## Start

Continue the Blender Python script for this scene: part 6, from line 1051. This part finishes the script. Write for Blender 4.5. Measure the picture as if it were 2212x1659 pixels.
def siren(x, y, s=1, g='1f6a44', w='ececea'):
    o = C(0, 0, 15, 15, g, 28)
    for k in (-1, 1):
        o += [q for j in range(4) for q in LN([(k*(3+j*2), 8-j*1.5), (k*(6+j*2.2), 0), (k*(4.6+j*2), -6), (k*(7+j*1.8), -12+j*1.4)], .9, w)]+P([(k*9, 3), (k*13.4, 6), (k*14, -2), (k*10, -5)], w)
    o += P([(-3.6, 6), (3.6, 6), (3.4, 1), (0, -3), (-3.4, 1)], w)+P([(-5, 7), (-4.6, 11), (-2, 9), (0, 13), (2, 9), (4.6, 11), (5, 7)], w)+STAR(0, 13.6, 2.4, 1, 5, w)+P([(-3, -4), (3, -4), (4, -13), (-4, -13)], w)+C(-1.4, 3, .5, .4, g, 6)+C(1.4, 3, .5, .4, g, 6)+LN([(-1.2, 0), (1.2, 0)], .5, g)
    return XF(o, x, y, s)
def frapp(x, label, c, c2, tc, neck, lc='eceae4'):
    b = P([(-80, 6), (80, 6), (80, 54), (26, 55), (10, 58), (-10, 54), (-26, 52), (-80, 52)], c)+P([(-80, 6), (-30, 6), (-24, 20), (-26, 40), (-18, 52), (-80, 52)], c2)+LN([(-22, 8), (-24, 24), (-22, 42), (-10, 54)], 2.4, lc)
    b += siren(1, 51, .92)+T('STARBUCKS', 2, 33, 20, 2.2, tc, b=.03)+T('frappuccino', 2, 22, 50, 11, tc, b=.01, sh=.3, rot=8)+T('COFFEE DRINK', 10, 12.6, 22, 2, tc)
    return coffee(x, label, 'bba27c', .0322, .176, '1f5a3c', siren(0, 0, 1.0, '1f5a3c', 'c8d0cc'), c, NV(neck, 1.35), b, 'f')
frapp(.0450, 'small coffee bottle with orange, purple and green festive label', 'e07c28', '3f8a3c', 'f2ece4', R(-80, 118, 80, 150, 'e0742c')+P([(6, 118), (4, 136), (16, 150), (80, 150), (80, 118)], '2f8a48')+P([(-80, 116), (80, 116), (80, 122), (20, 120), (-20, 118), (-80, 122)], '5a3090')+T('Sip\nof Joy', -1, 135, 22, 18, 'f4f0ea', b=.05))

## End

▸ Given instruction: Every line above should be written out again exactly as it stands.

▸ Written response:
Continue the Blender Python script for this scene: part 6, from line 1051. This part finishes the script. Write for Blender 4.5. Measure the picture as if it were 2212x1659 pixels.
def siren(x, y, s=1, g='1f6a44', w='ececea'):
    o = C(0, 0, 15, 15, g, 28)
    for k in (-1, 1):
        o += [q for j in range(4) for q in LN([(k*(3+j*2), 8-j*1.5), (k*(6+j*2.2), 0), (k*(4.6+j*2), -6), (k*(7+j*1.8), -12+j*1.4)], .9, w)]+P([(k*9, 3), (k*13.4, 6), (k*14, -2), (k*10, -5)], w)
    o += P([(-3.6, 6), (3.6, 6), (3.4, 1), (0, -3), (-3.4, 1)], w)+P([(-5, 7), (-4.6, 11), (-2, 9), (0, 13), (2, 9), (4.6, 11), (5, 7)], w)+STAR(0, 13.6, 2.4, 1, 5, w)+P([(-3, -4), (3, -4), (4, -13), (-4, -13)], w)+C(-1.4, 3, .5, .4, g, 6)+C(1.4, 3, .5, .4, g, 6)+LN([(-1.2, 0), (1.2, 0)], .5, g)
    return XF(o, x, y, s)
def frapp(x, label, c, c2, tc, neck, lc='eceae4'):
    b = P([(-80, 6), (80, 6), (80, 54), (26, 55), (10, 58), (-10, 54), (-26, 52), (-80, 52)], c)+P([(-80, 6), (-30, 6), (-24, 20), (-26, 40), (-18, 52), (-80, 52)], c2)+LN([(-22, 8), (-24, 24), (-22, 42), (-10, 54)], 2.4, lc)
    b += siren(1, 51, .92)+T('STARBUCKS', 2, 33, 20, 2.2, tc, b=.03)+T('frappuccino', 2, 22, 50, 11, tc, b=.01, sh=.3, rot=8)+T('COFFEE DRINK', 10, 12.6, 22, 2, tc)
    return coffee(x, label, 'bba27c', .0322, .176, '1f5a3c', siren(0, 0, 1.0, '1f5a3c', 'c8d0cc'), c, NV(neck, 1.35), b, 'f')
frapp(.0450, 'small coffee bottle with orange, purple and green festive label', 'e07c28', '3f8a3c', 'f2ece4', R(-80, 118, 80, 150, 'e0742c')+P([(6, 118), (4, 136), (16, 150), (80, 150), (80, 118)], '2f8a48')+P([(-80, 116), (80, 116), (80, 122), (20, 120), (-20, 118), (-80, 122)], '5a3090')+T('Sip\nof Joy', -1, 135, 22, 18, 'f4f0ea', b=.05))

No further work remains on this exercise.